• Saudi Arabia clarifies six-year expatriate visa limit

    05/06/2011

    Saudi Arabia clarifies six-year expatriate visa limit
     
    Explaining Nitaqat the new Saudi government programme to be enforced in June
     
    Measure applies to private sector firms that do not abide by job nationalization quotas

     

    Throughout Faqih meeting with Saudi businessmen in the Eastern Region at Asharqia Chamber.. Covering Saudization of jobs as the minister explains the new (Nitaqat)program in detail.

    Ending speculation that it is about to limit the stay of expatriate workers to six years, Saudi Arabia has clarified that the decision applies to only those private sector firms that do not abide by the country’s job nationalisation quotas.
     
    A government official was reacting to statements made by Saudi Labour Minister, Mr Adel Faqih who said a new incentive programme for the private sector to recruit more Saudis includes limiting the stay of foreign workers to six years.
     
    Nitaqat (limits), the new Saudi government programme to be enforced in June, compels private sector firms in the Gulf Kingdom to recruit Saudis and provides incentives to companies which abide by the new rules. The programme will limit the stay of foreign workers, mainly unskilled, to six years for certain categories of firms while it will also ban visa renewals for non-compliant companies.

    The minister said the programme would be implemented in June and would give four classifications to companies, including “excellent and green” for those who abide by Saudization quotas and “red and yellow” for non-compliant firms.
     
    “What the Labour Minister meant by his statement was that the measure would be applied on those foreigners who work for companies in the yellow (non-compliant) category,” Mr Hattab Al-Anazi, official spokesman of the Labour Ministry was quoted by the Arabic media as saying.
     
    Faqih put the official unemployment rate in Saudi Arabia, the largest Arab economy, at around 10.5 per cent but noted female joblessness largely exceeds that rate, standing at nearly 26.6 per cent.

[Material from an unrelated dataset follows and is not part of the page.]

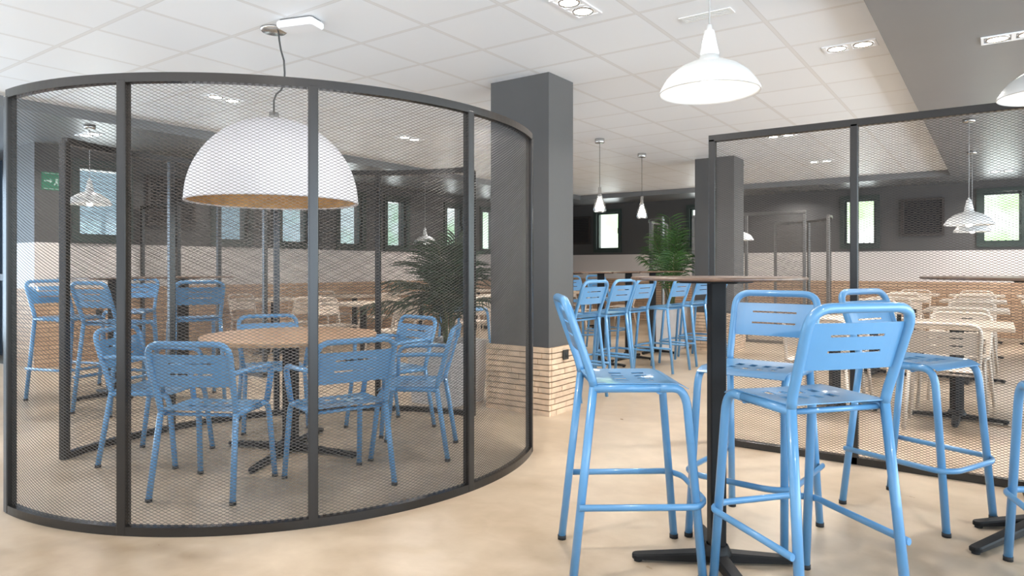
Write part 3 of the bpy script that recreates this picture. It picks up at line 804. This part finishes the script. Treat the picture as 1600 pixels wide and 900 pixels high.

Unemployment among Saudi high school graduates is also as high as 40 per cent.

    He said that companies in the yellow category that did not fulfil Saudization conditions should correct their status in order to get visas of their workers renewed.
     
    Mr Al—Anazi also said visas for foreign workers in red category companies would not be renewed at all, irrespective of the years they have spent in the Kingdom.
     
    “The new Nitaqat system allows renewal of iqamas (work visas) without any condition for expatriates who work in companies in the green and excellent category,” Mr Al—Anazi said.
     
    He noted that the new measure would not apply on house servants as their visas would be renewed without considering how many years they stayed in the country. “They are not at all linked with the Nitaqat system,” he said.